Algo ou alguém precisa invadir nossa praia.
Vamos morrer tristes assim, vamos morrer insossos. Esgotaremos as fontes de energia e morreremos como sapos em água que se aquece lentamente. Morreremos sem perceber e por isso mesmo sem termos feito nada de belo, nada de mal, nada de bom – nada de vida.
Olho em volta, não compreendo. Onde foram deixados os sonhos, as esperanças, a utopia? Auto-conhecimento, para que? Viajens subjetivas, para que? O que falta é combate, é harmonia. Tristes seres produtores de solilóquios que somos.
Atualmente se fala tanto em relação, comunicação, inter isso, inter aquilo…mas esses tão falados contatos estão ocos, não estão produzindo nada, afetando nada…Não entendo.

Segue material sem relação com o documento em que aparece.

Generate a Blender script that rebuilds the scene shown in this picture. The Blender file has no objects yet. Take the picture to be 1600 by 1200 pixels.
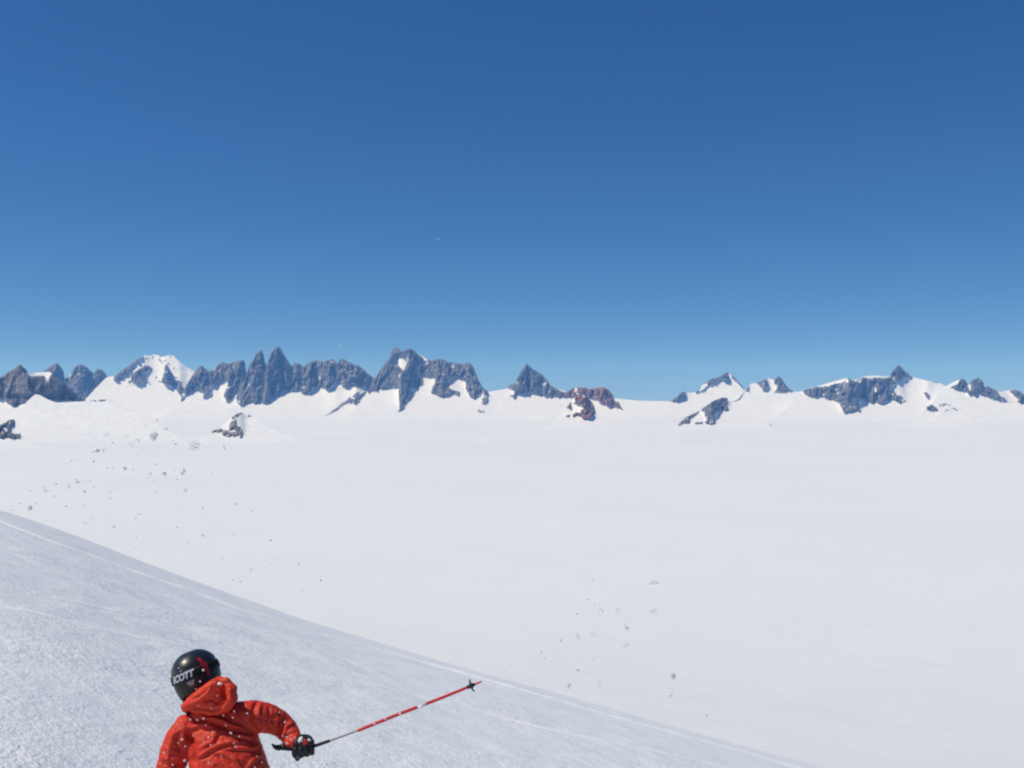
import bpy, bmesh, math, random
import numpy as np
from mathutils import Vector, Matrix, noise as mnoise

random.seed(7)
scene = bpy.context.scene
COL = scene.collection
R = math.radians

# ------------------------------------------------------------------ camera
F = 1556.0                       # focal length in pixels of a 1600 px wide frame
PITCH = math.atan(20 / F)
cam_d = bpy.data.cameras.new('camera')
cam = bpy.data.objects.new('camera', cam_d)
COL.objects.link(cam)
cam.location = (0, 0, 0)
cam.rotation_euler = (R(90) + PITCH, 0, 0)
cam_d.sensor_width = 36.0
cam_d.lens = 36.0 * F / 1600
cam_d.clip_start = 0.1
cam_d.clip_end = 120000
scene.camera = cam
CP, SP = math.cos(PITCH), math.sin(PITCH)


def P(px, py, depth):
    """a point `depth` metres ahead (world y) seen in direction px, py of the 1600x1200 frame"""
    xc, zc = (px - 800) / F, (600 - py) / F
    d = (xc, CP - SP * zc, SP + CP * zc)
    k = depth / d[1]
    return Vector((d[0] * k, depth, d[2] * k))


def pix(v):
    yc = v[1] * CP + v[2] * SP
    zc = -v[1] * SP + v[2] * CP
    return 800 + F * v[0] / yc, 600 - F * zc / yc


def tan_dep(py):                  # tangent of the angle below the horizon for an image row
    zc = (600 - py) / F
    return -(SP + CP * zc) / (CP - SP * zc)


# ------------------------------------------------------------------ light
SUN_DIR = Vector((-0.56, -0.10, 0.82)).normalized()      # towards the sun: left, a little behind the camera
sun_el = math.asin(SUN_DIR.z)
sd = bpy.data.lights.new('sun', 'SUN')
sd.energy = 3.7
sd.angle = R(0.53)
sd.color = (1.0, 0.94, 0.77)
so = bpy.data.objects.new('sun', sd)
so.rotation_euler = SUN_DIR.to_track_quat('Z', 'Y').to_euler()
so.location = (-20, -10, 40)
COL.objects.link(so)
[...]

Civilização? Isto então que temos em sociedade é o que chamamos civilização? Este controle energético, este fluxo bem ordenado de pontinhos coloridos, todos muito bem limpinhos, modestos, funcionais e bem definidos? Quero barro, lodo, o peso do rústico sobre mim – e quem sabe daí começar alguma coisa mais vigorosa, que invada os ares, que suje a roupa, que estrague as casas, que destrua os carros, que molhe os cabelos, purifique os lábios, imponha o céu e as profundezas do mar.

Literatura Fluida

Nessa vida a gente vai se tornando e deixando de ser também. Não dá para estender o passado se quisermos entrar no futuro. Ficar é uma palavra estranha pois a permanência nunca tem sentido. O devir, contudo, cria lugares, lugares do ser, lugares onde o ser é reconhecido – morrerás sendo, tendo sido.
Espaço... O que fica nunca é o tempo, é o espaço. Que espaço quero construir? Em que espaço quero ser reconhecida? Que espaço quero ser?

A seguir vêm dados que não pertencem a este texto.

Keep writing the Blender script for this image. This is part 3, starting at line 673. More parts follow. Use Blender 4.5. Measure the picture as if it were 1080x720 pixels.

Sou um espaço. O espaço está na matéria e não em seu em torno vazio. O tempo é a sua chance.
Não sei falar do som que ouço agora. Ele não é meu, mas está em mim, deu tantas voltas…Vou construindo aos pedaços minha capacidade de dizer. Não acho que tenho nada a dizer, mas sou um ponto de sintetização de espaços.